Multiple victims of predominantly Pakistani-Muslim child rape grooming gangs in Rotherham have claimed that they were also sexually abused and exploited by local police, some of whom also engaged in efforts to cover up for the grooming gangs.
Five female victims of the infamous grooming gangs in Rotherham have said that they were simultaneously being victimised by the very police who were supposed to protect them. The alleged abuses by the police are said to have occurred in the mid-1990s and the early 2000s against young girls, the BBC reports.
One such victim, whose name has been withheld, alleged that she was systematically sexually abused by hundreds of grooming gang members from the time she was just 11 years old in 1997. In a report to the police, she alleged that Police Constable Hassan Ali and another unnamed officer of the South Yorkshire Police also raped her in the back of a police car.
“The first time, he literally said: ‘You do it for the other officer. So you’re gonna do it for me,’” she said of her rape by Ali, who died as a result of a car crash in 2015 and thus avoided prosecution.
She described how the police officer would call on grooming gang members to threaten her if she refused his demands for sex, saying: “I would rather be raped once, or give one man oral sex, than to be taken somewhere where I know it’d be 15… 20 guys one after another. That was just easier.”

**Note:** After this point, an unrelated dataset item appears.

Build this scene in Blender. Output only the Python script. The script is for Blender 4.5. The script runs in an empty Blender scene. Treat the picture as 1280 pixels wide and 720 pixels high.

After becoming pregnant and being forced to have an illegal abortion, she said that social services and the police contacted her. However, she said that she felt “destroyed” after seeing that one of the officers sent to investigate her case was one of her abusers. She claimed that he later ripped up her statement to the police in front of her and that no further action was ever taken.
PC Ali died by being hit by a car on the very same day he had been placed on restricted duties due to an investigation into misconduct relating to the abuse scandal, and consequently was never arrested. Three other former officers were arrested last year on suspicion of rape and police misconduct. However, none have been charged so far.
The allegations have thrown into question the ongoing investigation into police involvement in the Rotherham grooming scandal, given that it is being led by the very same South Yorkshire Police (SYP) force which has been accused of having officers who engaged in sexual exploitation of victims.
The SYP investigation is being conducted under the Independent Office of Police Conduct (IOPC) police watchdog, which previously conducted a £6 million, eight-year inquiry into the Rotherham grooming gang scandal. At the conclusion of the investigation, no police officers were fired, prosecuted, or otherwise meaningfully punished.
Professor Alexis Jay, whose landmark report estimated that 1,400 children were sexually exploited in Rotherham by mostly Pakistani Muslim men between 1997 and 2013, said that the revelations about police involvement in the grooming gangs should disqualify the South Yorkshire Police from leading the investigation, given the likely conflicts of interest.
Saying that she was “shocked” that the SYP was investigating itself, Prof Jay argued that it should either be conducted by another police force or His Majesty’s Inspectorate of Constabulary and Fire and Rescue Services (HMICFRS), which often conducts performance assessments of police forces.
“In far too many cases, the priority for the institution, of whatever kind, is to protect their reputation rather than prioritising the welfare of children and the devastating effect that sexual abuse can have,” she said.
David Greenwood of Switalskis Solicitors, which collected the victim testimony concerning police abuse and which plans to bring a suit against the South Yorkshire Police, added that he does not have faith in the SYP not to have officers who are “burying evidence or just not finding evidence deliberately,” given their connections to the accused.